Saturday, May 31, 2014

Books Are My Friends

Cicero said, "A room without books is like a body without a soul." If that's true, I've been gorging myself for years en route to a massive soul.  Whenever I'm in close proximity to books, new or used, I cannot help myself. Something otherworldly takes over in second hand stores, coffee shops, wherever books are sold, and I find myself examining spines, perusing covers, scanning tables of contents, and, more often than not, purchasing. Occasionally, I read electronic editions, but nothing can replace the mystery and lure of a shelf lined with volume after volume, beckoning to me to unlock their secrets with the key of my mind. I confess that almost as much as I enjoy reading books, I love the smell and feel of them, and all the secrets in me conjured up by them. I cannot well articulate this lure of literature, but perhaps it's because it is impossible not to think while reading, and equally difficult not to feel. The barren spans in my life are inevitably periods when I'm not reading. 

Books are my friends and I number among my companions all types of literature, but the genre to which I'm most drawn is biography. This is no accident. One of my earliest childhood memories is of spending summers with my mother in the library at Trinity Baptist Church in Port Arthur. As church librarian, hers was a labor of love, but my experience was anything but work. I thrilled to the rhythm and rhyme of poetry, the uncertainty of mystery, the harrowing escapes of adventure, and my favorite immersion was into the juvenile section and a special edition of biographies written for children. Those orange felt covered hardbacks contained living documents about real American heroes: Walt Disney, Lou Gehrig, Daniel Boone, George Washington Carver, and others. I quickly developed an insatiable appetite for "story." I did not know then, but believe strongly now that I am compelled to inhale biography because narrative is always God-breathed. Created in the image of God who lives in perpetual relationship with himself, we are fashioned for relationship. This explains why it is one another's story that grips us and changes our own. My story is altered in some way by every story I encounter, for better or for worse. 
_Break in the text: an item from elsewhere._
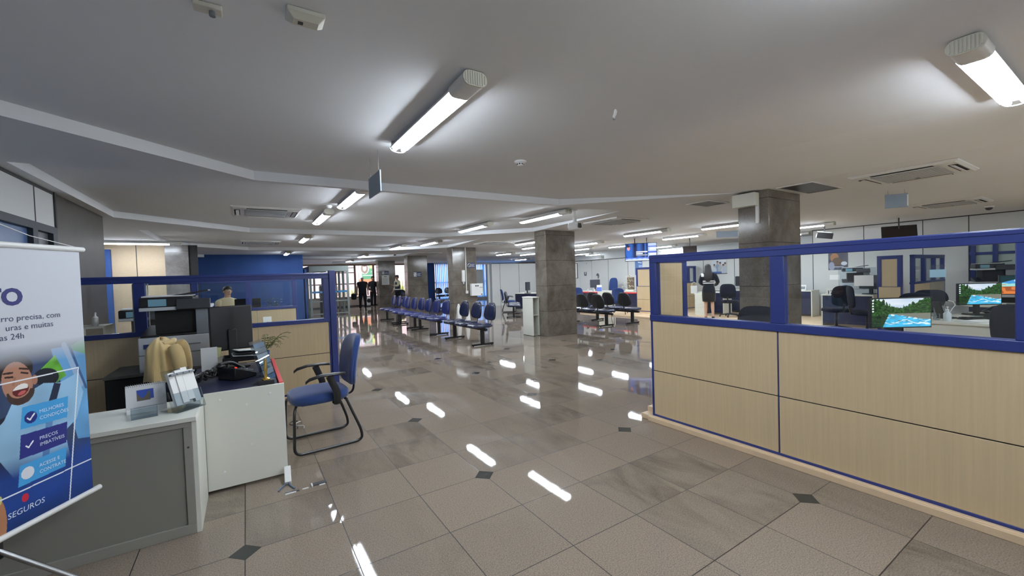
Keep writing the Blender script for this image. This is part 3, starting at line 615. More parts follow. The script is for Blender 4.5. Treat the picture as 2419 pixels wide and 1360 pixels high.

From where I'm sitting my gaze falls on the following biographies and autobiographies on my shelves: Bonhoeffer, Mandela, Franklin, Buechner, Tillich, Livingston, Einstein, Rockefeller, Wesley, St. Francis, Whitier, Tozer, Dinesen, Lewis, Marshall, Merton, Bush, Hemingway, L'Amour, to name only a few. Through ink on vellum these have been my mentors, teachers, confidantes, comrades, and friends. I suppose this is not so much because of what I have learned about them, but for what they have helped me discover about myself.